Deep Learning for Resilient Adversarial Decision Fusion in Byzantine Networks

TL;DR

This paper presents a deep learning framework for resilient decision fusion in adversarial sensor networks, capable of handling diverse attack scenarios without scenario-specific tuning, outperforming traditional methods in accuracy and efficiency.

Contribution

The paper introduces a deep neural network approach that generalizes across multiple Byzantine attack scenarios, eliminating the need for explicit parameter tuning and scenario-specific assumptions.

Findings

Achieves higher accuracy than traditional methods in simulations

Demonstrates robustness against various Byzantine attack strategies

Ensures scalability and real-time computational efficiency

Abstract

This paper introduces a deep learning-based framework for resilient decision fusion in adversarial multi-sensor networks, providing a unified mathematical setup that encompasses diverse scenarios, including varying Byzantine node proportions, synchronized and unsynchronized attacks, unbalanced priors, adaptive strategies, and Markovian states. Unlike traditional methods, which depend on explicit parameter tuning and are limited by scenario-specific assumptions, the proposed approach employs a deep neural network trained on a globally constructed dataset to generalize across all cases without requiring adaptation.

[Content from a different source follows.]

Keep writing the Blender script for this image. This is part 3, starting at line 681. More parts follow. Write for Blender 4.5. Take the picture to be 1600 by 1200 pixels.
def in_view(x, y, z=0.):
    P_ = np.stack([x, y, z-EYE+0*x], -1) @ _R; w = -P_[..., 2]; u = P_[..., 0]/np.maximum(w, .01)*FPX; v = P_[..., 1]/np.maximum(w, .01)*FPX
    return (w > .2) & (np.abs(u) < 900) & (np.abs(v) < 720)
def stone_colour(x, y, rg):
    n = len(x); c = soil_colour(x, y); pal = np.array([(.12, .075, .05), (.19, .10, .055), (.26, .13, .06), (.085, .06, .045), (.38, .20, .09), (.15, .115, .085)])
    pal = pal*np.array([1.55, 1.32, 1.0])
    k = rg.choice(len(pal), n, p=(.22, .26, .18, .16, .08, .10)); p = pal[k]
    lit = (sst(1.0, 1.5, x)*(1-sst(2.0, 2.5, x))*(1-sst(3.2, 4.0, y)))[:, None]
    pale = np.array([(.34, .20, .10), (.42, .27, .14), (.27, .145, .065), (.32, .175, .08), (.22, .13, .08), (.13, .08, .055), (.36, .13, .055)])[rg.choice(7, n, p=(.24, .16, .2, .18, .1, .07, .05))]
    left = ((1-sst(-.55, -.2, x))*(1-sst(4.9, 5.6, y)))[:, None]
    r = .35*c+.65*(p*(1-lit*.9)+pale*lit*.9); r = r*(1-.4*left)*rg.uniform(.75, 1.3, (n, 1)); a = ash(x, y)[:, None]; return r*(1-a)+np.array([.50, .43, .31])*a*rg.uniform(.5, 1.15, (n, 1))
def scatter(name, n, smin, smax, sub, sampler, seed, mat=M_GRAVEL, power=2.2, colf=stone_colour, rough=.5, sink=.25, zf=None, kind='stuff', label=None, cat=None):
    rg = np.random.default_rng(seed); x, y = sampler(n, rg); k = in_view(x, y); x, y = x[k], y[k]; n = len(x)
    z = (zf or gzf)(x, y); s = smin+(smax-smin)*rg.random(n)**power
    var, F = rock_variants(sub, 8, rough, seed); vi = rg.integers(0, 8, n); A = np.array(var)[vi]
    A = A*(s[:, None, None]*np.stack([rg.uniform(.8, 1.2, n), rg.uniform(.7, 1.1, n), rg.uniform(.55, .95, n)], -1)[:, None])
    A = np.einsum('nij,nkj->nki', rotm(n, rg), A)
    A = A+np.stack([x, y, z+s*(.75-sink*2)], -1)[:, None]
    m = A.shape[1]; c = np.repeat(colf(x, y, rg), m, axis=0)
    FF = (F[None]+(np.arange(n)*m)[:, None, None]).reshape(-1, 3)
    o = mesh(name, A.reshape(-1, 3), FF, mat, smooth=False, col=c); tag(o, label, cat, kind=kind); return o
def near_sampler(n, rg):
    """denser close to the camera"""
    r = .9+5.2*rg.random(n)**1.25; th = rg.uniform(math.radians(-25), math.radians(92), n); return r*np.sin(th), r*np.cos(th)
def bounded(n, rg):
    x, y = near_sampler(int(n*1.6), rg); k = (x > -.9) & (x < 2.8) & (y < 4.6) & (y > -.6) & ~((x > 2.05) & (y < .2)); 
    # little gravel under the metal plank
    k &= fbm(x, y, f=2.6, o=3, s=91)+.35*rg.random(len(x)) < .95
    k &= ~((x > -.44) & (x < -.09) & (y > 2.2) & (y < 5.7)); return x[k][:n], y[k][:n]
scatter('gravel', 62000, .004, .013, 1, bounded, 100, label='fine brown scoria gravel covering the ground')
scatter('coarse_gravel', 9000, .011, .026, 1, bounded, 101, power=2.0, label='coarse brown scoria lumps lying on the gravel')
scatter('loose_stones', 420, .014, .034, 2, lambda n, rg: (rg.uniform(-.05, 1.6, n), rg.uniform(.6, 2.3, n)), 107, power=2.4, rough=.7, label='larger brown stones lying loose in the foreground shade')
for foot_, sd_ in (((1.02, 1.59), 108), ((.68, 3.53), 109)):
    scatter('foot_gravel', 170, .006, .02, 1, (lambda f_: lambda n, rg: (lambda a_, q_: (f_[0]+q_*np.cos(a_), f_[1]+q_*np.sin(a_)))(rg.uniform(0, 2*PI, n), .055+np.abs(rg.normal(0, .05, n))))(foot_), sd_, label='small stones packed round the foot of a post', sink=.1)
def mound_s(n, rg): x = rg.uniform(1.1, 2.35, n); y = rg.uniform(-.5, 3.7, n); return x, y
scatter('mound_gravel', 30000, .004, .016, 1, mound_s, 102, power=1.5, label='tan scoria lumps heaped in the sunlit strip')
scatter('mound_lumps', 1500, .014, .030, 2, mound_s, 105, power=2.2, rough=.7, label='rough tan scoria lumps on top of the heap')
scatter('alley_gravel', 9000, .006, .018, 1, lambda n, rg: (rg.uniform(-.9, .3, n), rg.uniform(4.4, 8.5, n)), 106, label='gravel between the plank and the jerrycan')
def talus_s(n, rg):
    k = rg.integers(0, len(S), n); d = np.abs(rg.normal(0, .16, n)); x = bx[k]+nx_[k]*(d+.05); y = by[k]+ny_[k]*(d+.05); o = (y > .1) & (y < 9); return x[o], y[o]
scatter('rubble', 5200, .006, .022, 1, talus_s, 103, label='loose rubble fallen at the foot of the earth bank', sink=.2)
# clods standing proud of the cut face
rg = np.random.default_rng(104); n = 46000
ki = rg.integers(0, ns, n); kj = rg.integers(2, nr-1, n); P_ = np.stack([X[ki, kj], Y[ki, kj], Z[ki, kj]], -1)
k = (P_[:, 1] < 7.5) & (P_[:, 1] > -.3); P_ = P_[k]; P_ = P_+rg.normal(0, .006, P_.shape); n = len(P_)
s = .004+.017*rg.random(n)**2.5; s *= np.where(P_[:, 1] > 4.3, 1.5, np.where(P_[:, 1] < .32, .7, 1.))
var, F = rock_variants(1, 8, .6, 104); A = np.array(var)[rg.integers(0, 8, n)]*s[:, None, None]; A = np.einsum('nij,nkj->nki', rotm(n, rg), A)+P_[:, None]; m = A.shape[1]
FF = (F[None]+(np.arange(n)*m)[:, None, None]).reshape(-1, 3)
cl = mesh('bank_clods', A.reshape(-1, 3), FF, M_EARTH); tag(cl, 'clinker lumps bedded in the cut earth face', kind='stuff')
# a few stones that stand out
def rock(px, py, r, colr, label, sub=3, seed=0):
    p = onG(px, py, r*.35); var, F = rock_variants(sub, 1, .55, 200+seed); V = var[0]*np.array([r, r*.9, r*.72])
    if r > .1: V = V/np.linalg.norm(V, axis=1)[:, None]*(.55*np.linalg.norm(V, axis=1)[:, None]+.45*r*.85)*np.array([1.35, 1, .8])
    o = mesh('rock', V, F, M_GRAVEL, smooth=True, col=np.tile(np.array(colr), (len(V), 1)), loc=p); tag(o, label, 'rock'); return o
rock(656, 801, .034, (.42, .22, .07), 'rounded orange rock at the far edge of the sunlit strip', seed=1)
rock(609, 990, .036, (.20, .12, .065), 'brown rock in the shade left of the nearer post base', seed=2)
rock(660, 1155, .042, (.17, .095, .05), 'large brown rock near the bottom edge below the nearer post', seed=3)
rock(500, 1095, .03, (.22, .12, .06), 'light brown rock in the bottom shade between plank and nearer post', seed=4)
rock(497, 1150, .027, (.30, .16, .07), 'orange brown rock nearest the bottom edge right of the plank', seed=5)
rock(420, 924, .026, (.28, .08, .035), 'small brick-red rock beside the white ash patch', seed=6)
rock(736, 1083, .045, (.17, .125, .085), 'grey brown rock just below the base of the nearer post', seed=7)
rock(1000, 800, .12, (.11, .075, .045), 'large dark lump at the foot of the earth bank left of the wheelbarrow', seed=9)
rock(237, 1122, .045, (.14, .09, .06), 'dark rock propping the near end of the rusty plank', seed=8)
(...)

Extensive simulations validate the method's robustness, achieving superior accuracy, minimal error probability, and scalability compared to state-of-the-art techniques, while ensuring computational efficiency for real-time applications. This unified framework demonstrates the potential of deep learning to revolutionize decision fusion by addressing the challenges posed by Byzantine nodes in dynamic adversarial environments.